::: PROVIDED MATERIAL :::
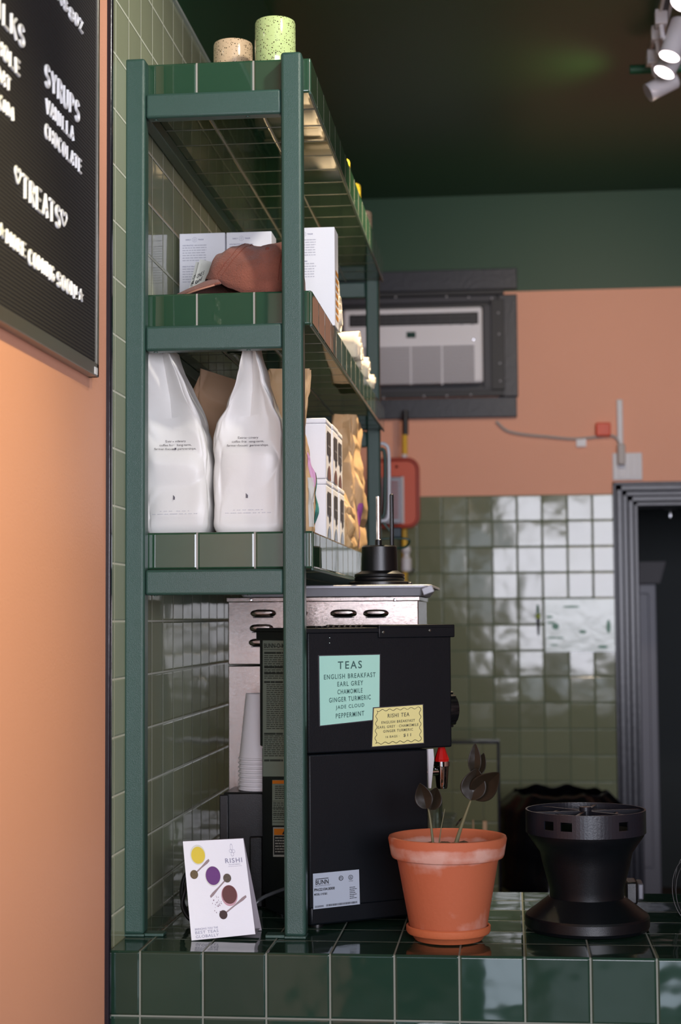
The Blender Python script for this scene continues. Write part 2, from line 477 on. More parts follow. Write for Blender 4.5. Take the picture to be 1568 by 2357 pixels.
# dark back room beyond the doorway
mb = MB()
mb.box((dx0 - 0.5, 9.6, 0), (dx1 + 1.2, 9.7, CEIL)); mb.box((dx0 - 0.52, YB + 0.14, 0), (dx0 - 0.42, 9.7, CEIL)); mb.box((dx1 + 1.1, YB + 0.14, 0), (dx1 + 1.2, 9.7, CEIL))
struct(mk('wall_hall', mb, M_dark))
yd = 8.3
a = PY(1440, 1345, yd); b = PY(1510, 1345, yd)
mb = MB(); mb.box((a.x, yd, 0), (b.x, yd + 0.05, a.z))
d1 = mk('door_1', mb, mat('grey_door_paint', (120, 120, 132), 0.4, bump=0.1), bevel=0.004); struct(d1)
mb = MB(); mb.box((a.x + 0.0, yd - 0.012, 0.3), (PY(1494, 1400, yd).x, yd - 0.001, PY(1494, 1365, yd).z))
mk('door_panel', mb, MATS['grey_door_paint'], d1, bevel=0.006)
mb = MB()
p0 = PY(1440, 1295, yd); p1 = PY(1530, 1343, yd)
mb.prism([(p0.x, p0.z), (p1.x, p0.z), (p1.x - 0.03, p1.z), (p0.x, p1.z)], 1, yd - 0.09, yd - 0.0005)
tag(mk('door_closer', mb, mat('dark_grey_box', (66, 62, 68), 0.5)), 'dark grey wedge-shaped box above the grey door leaf in the back room', 'box')
t = thing('sprinkler_head', 'small white ceiling sprinkler glimpsed through the dark doorway', 'sprinkler', PY(1543, 1178, 8.6))
c = PY(1543, 1172, 8.6)
mk('flange', MB().lathe([(0.032, 0.0), (0.03, 0.008), (0.012, 0.012)], (c.x, c.y, c.z)), M_whiteplas, t, world=True)
mk('nozzle', MB().lathe([(0.010, -0.04), (0.012, 0.0)], (c.x, c.y, c.z)), M_chrome, t, world=True)
mk('pipe', MB().cyl((c.x, c.y, c.z + 0.01), (c.x, c.y, CEIL), 0.012), M_dark, t, world=True)

# ------------------------------------------------------------------ bar counter
CT = 0.955
mb = MB()
mb.box((WX + 0.001, 2.86, 0), (2.9, 3.525, CT))
mb.box((WX + 0.001, 3.525, 0), (-0.17, 4.95, CT - 0.001))
counter = tag(mk('counter', mb, M_tile_counter, bevel=0.0035, seg=3), 'bar counter clad in dark green glazed square tiles', 'counter')
mb = MB().box((WX, 2.852, 0), (WX + 0.006, 2.861, CT))
struct(mk('trim_4', mb, M_black_gloss))

# ------------------------------------------------------------------ tiled shelving unit
YP = 2.985         # front of posts
YS = 3.022         # front of the tiled shelves
YE = 4.775
SHX0, SHX1 = WX + 0.003, -0.3625
P0 = PY(284, 700, YP).x + 0.001; P0b = PY(333, 700, YP).x
P1 = PY(648, 700, YP).x; P1b = PY(698, 700, YP).x
PW = P0b - P0
ztop = PY(670, 118, YP).z
S = thing('shelving_unit', 'tall green steel shelving unit with three dark green tiled shelves on the counter', 'shelving', (-0.53, 3.0, CT))
def post(x, y, zt_, foot):
    mb = MB().box((x, y, CT + 0.004), (x + PW, y + 0.037, zt_))
    o = mk('post', mb, M_steelgreen, S, bevel=0.006, seg=3, world=True)
    mb = MB().box((x + (PW if foot > 0 else -0.035), y + 0.004, CT + 0.0005), (x + PW + 0.035 if foot > 0 else x, y + 0.034, CT + 0.006))
    mb.box((x, y, CT + 0.0005), (x + PW, y + 0.037, CT + 0.005))
    mk('foot_plate', mb, M_steelgreen, S, bevel=0.001, world=True)
post(P0 + 0.0, YP, PY(310, 134, YP).z, 1); post(P1, YP, ztop, -1)
post(P0, YE - 0.002, ztop - 0.02, 1); post(P1, YE - 0.002, ztop - 0.02, -1)
shelfz = []
for (yt, yb, ybar_t, ybar_b) in ((133, 212, 213, 276), (668, 747, 750, 806), (1222, 1308, 1312, 1357)):
    z1 = PY(710, yt, YS).z; z0 = PY(710, yb, YS).z
    shelfz.append((z0, z1))
    sh = mk('tiled_shelf', MB().box((SHX0, YS, z0), (SHX1, YE, z1)), M_tile_shelf, S, bevel=0.004, seg=3, world=True)
    bz = z0 - 0.048
    # thin grout/caulk bead over the front bar
    mk('front_bar', MB().box((P0 + PW, YP + 0.006, bz), (P1, YS - 0.001, z0 - 0.001)), M_steelgreen, S, bevel=0.005, seg=3, world=True)
    mk('rear_bar', MB().box((P0 + PW, YE + 0.0, bz), (P1, YE + 0.02, z0 - 0.001)), M_steelgreen, S, bevel=0.005, seg=3, world=True)
    mk('side_rail', MB().box((SHX0, YS, z0 - 0.024), (SHX0 + 0.022, YE, z0)), M_steelgreen, S, bevel=0.002, world=True)
    mk('side_rail', MB().box((SHX1 - 0.005, YS, z0 - 0.004), (SHX1, YE, z0 + 0.001)), M_steelgreen, S, bevel=0.001, world=True)
    for xx in (-0.655, -0.48): mk('screw', MB().lathe([(0.004, -0.0012), (0.004, 0)], (xx, YP + 0.02, bz), n=16), M_steelgreen, S, world=True)
(z3a, Z3), (z2a, Z2), (z1a, Z1) = shelfz     # tops of top / middle / lower shelf

# ------------------------------------------------------------------ mugs on the top shelf
def speckle(name, rgb):
    m = mat(name, rgb, 0.12, coat=0.4)
    nt = m.node_tree; N = nt.nodes; L = nt.links; p = N['Principled BSDF']
    v = N.new('ShaderNodeTexVoronoi'); v.inputs['Scale'].default_value = 300
    n = N.new('ShaderNodeTexNoise'); n.inputs['Scale'].default_value = 120
    tc = N.new('ShaderNodeTexCoord'); L.new(tc.outputs['Object'], v.inputs['Vector']); L.new(tc.outputs['Object'], n.inputs['Vector'])
    mt = N.new('ShaderNodeMath'); mt.operation = 'MULTIPLY'; mt.inputs[1].default_value = 0.62
    L.new(n.outputs['Fac'], mt.inputs[0])
    lt = N.new('ShaderNodeMath'); lt.operation = 'LESS_THAN'; L.new(v.outputs['Distance'], lt.inputs[0]); L.new(mt.outputs[0], lt.inputs[1])
    sc = N.new('ShaderNodeMath'); sc.operation = 'LESS_THAN'; L.new(v.outputs['Distance'], sc.inputs[0])
    sep = N.new('ShaderNodeSeparateColor'); L.new(v.outputs['Color'], sep.inputs[0])
    m3 = N.new('ShaderNodeMath'); m3.operation = 'MULTIPLY'; L.new(sep.outputs[0], m3.inputs[0]); m3.inputs[1].default_value = 0.42
    L.new(m3.outputs[0], sc.inputs[1])
    mx = N.new('ShaderNodeMix'); mx.data_type = 'RGBA'; mx.inputs['A'].default_value = lin(*rgb); mx.inputs['B'].default_value = lin(70, 56, 34)
    L.new(sc.outputs[0], mx.inputs['Factor']); L.new(mx.outputs['Result'], p.inputs['Base Color'])
    return m
def mug(x, y, z, m, label, hang, r=0.0395, h=0.1):
    t = thing('speckled_mug', label, 'mug', (x, y, z), 0, 'speckled mugs on the top shelf')
    pr = [(r - 0.008, 0.0008), (r - 0.003, 0.003), (r, 0.010), (r, h - 0.006), (r - 0.0012, h - 0.0015), (r - 0.003, h), (r - 0.0045, h - 0.002), (r - 0.005, h - 0.01), (r - 0.005, 0.012), (r - 0.012, 0.006), (0.0, 0.006)]
    mk('mug_body', MB().lathe(pr, n=56), m, t)
    ca, sa = math.cos(hang), math.sin(hang)
    pts = [(r - 0.003, h * 0.78), (r + 0.018, h * 0.80), (r + 0.028, h * 0.60), (r + 0.026, h * 0.42), (r + 0.012, h * 0.26), (r - 0.003, h * 0.24)]
    mk('handle', MB().tube([(a * ca, a * sa, b) for a, b in pts], 0.005, 12), m, t)
    return t
mg = speckle('green_speckled_glaze', (188, 206, 140)); mp = speckle('beige_speckled_glaze', (208, 180, 146)); my = speckle('yellow_speckled_glaze', (224, 198, 60))
c = PY(537, 130, 3.21); mug(c.x, 3.21, Z3, mp, 'beige speckled mug on the top shelf beside the tall-looking green mug', 1.9)
c = PY(634, 130, 3.10); mug(c.x, 3.10, Z3, mg, 'pale green speckled mug nearest the front of the top shelf', 1.15)
mug(-0.4375, 3.70, Z3, mg, 'pale green mug showing above the shelf edge behind the front mugs', 1.8)
mug(-0.4315, 4.08, Z3, my, 'yellow mug, nearer of the two showing above the top shelf edge', 1.8)
mug(-0.4255, 4.32, Z3, my, 'yellow mug, farther of the two showing above the top shelf edge', 1.8)
mug(-0.4205, 4.62, Z3, mp, 'beige mug at the far end of the top shelf', 1.8)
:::
Without the pictures, return the listing above from its first line through the line that has "struct(mk('trim_4', mb, M_black_gloss))".

- _FULL OUTPUT_:
The Blender Python script for this scene continues. Write part 2, from line 477 on. More parts follow. Write for Blender 4.5. Take the picture to be 1568 by 2357 pixels.
# dark back room beyond the doorway
mb = MB()
mb.box((dx0 - 0.5, 9.6, 0), (dx1 + 1.2, 9.7, CEIL)); mb.box((dx0 - 0.52, YB + 0.14, 0), (dx0 - 0.42, 9.7, CEIL)); mb.box((dx1 + 1.1, YB + 0.14, 0), (dx1 + 1.2, 9.7, CEIL))
struct(mk('wall_hall', mb, M_dark))
yd = 8.3
a = PY(1440, 1345, yd); b = PY(1510, 1345, yd)
mb = MB(); mb.box((a.x, yd, 0), (b.x, yd + 0.05, a.z))
d1 = mk('door_1', mb, mat('grey_door_paint', (120, 120, 132), 0.4, bump=0.1), bevel=0.004); struct(d1)
mb = MB(); mb.box((a.x + 0.0, yd - 0.012, 0.3), (PY(1494, 1400, yd).x, yd - 0.001, PY(1494, 1365, yd).z))
mk('door_panel', mb, MATS['grey_door_paint'], d1, bevel=0.006)
mb = MB()
p0 = PY(1440, 1295, yd); p1 = PY(1530, 1343, yd)
mb.prism([(p0.x, p0.z), (p1.x, p0.z), (p1.x - 0.03, p1.z), (p0.x, p1.z)], 1, yd - 0.09, yd - 0.0005)
tag(mk('door_closer', mb, mat('dark_grey_box', (66, 62, 68), 0.5)), 'dark grey wedge-shaped box above the grey door leaf in the back room', 'box')
t = thing('sprinkler_head', 'small white ceiling sprinkler glimpsed through the dark doorway', 'sprinkler', PY(1543, 1178, 8.6))
c = PY(1543, 1172, 8.6)
mk('flange', MB().lathe([(0.032, 0.0), (0.03, 0.008), (0.012, 0.012)], (c.x, c.y, c.z)), M_whiteplas, t, world=True)
mk('nozzle', MB().lathe([(0.010, -0.04), (0.012, 0.0)], (c.x, c.y, c.z)), M_chrome, t, world=True)
mk('pipe', MB().cyl((c.x, c.y, c.z + 0.01), (c.x, c.y, CEIL), 0.012), M_dark, t, world=True)

# ------------------------------------------------------------------ bar counter
CT = 0.955
mb = MB()
mb.box((WX + 0.001, 2.86, 0), (2.9, 3.525, CT))
mb.box((WX + 0.001, 3.525, 0), (-0.17, 4.95, CT - 0.001))
counter = tag(mk('counter', mb, M_tile_counter, bevel=0.0035, seg=3), 'bar counter clad in dark green glazed square tiles', 'counter')
mb = MB().box((WX, 2.852, 0), (WX + 0.006, 2.861, CT))
struct(mk('trim_4', mb, M_black_gloss))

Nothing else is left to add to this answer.